Die «Rundschau» hat die Köpfe in dieser Neonazi-Gruppe ausgemacht. Unter ihnen Manuel C., der von der Hochschule der Künste Zürich (ZHdK) geflogen ist, weil er dort rechtsradikales Gedankengut verbreitet hat. Nachdem die Polizei bei einer Razzia bei ihm mehrere Schusswaffen gefunden hatte, fürchteten viele Studierende an der ZHdK einen Amoklauf mit Blutbad. Zweitausend unterschrieben eine Petition für eine Exmatrikulation.

Oder Andy S., auch Mitglied der gewaltbereiten Nazi-Gruppe «Blood & Honour», die in Deutschland verboten ist. Im Schiesskeller Hagerbach in Flums filmen ihn seine Gesinnungsfreunde beim Schiessen. «Das dulden wir nicht, dieser Mann ist ab sofort gesperrt», sagt der Betreiber Patrick Müller.

Schweizer und Deutsche vernetzt

Die «Junge Tat» ist ein Zusammenschluss der aufgelösten Eisenjugend und der Nationalen Jugend Schweiz. Sie steht in Verbindung mit der Jungen Revolution in Deutschland.

T-Shirts und Sturmhauben der «Jungen Tat» kommen per Post aus Thüringen in Ostdeutschland. Absender ist Sunny K., ein 20-jähriger Neonazi, der gegen die angebliche Dekadenz der westlichen Kultur kämpft. Erst vor einem Monat hat ein Trupp von zwanzig Polizisten sein Haus auf den Kopf gestellt. Der Vorwurf: Anstiftung zur Volksverhetzung.

Die «Junge Tat»ist der jugendliche Ableger der Nationalen Aktionsfront.
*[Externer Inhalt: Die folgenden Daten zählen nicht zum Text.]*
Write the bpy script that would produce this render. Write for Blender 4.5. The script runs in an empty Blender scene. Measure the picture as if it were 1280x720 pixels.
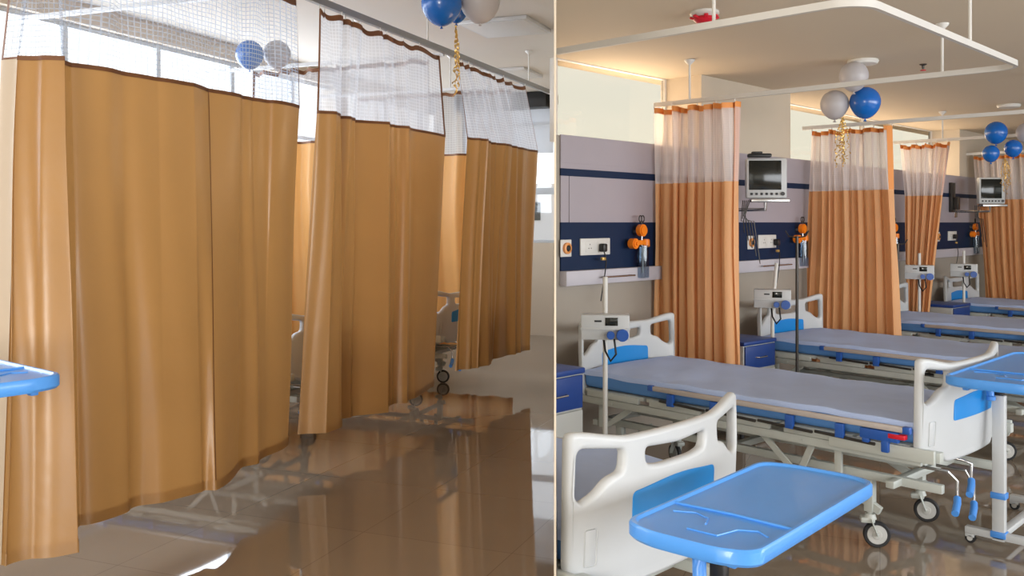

Die geistige Führerschaft haben die Organisationen «Blood & Honour» und «Combat 18».

Kurzlebige Zusammenschlüsse

«Die ‹Junge Tat› steht für die Zersplitterung der rechtsradikalen Gruppierungen», sagt Extremismus-Forscher Damir Skenderovic von der Uni Freiburg. «Viele dieser Kleingruppen lösen sich schnell auf, um sich danach neu zu bilden, zum Teil mit denselben Mitgliedern. Nur der Name wechselt. Das Ziel: Die Beobachter sollen die Übersicht verlieren.»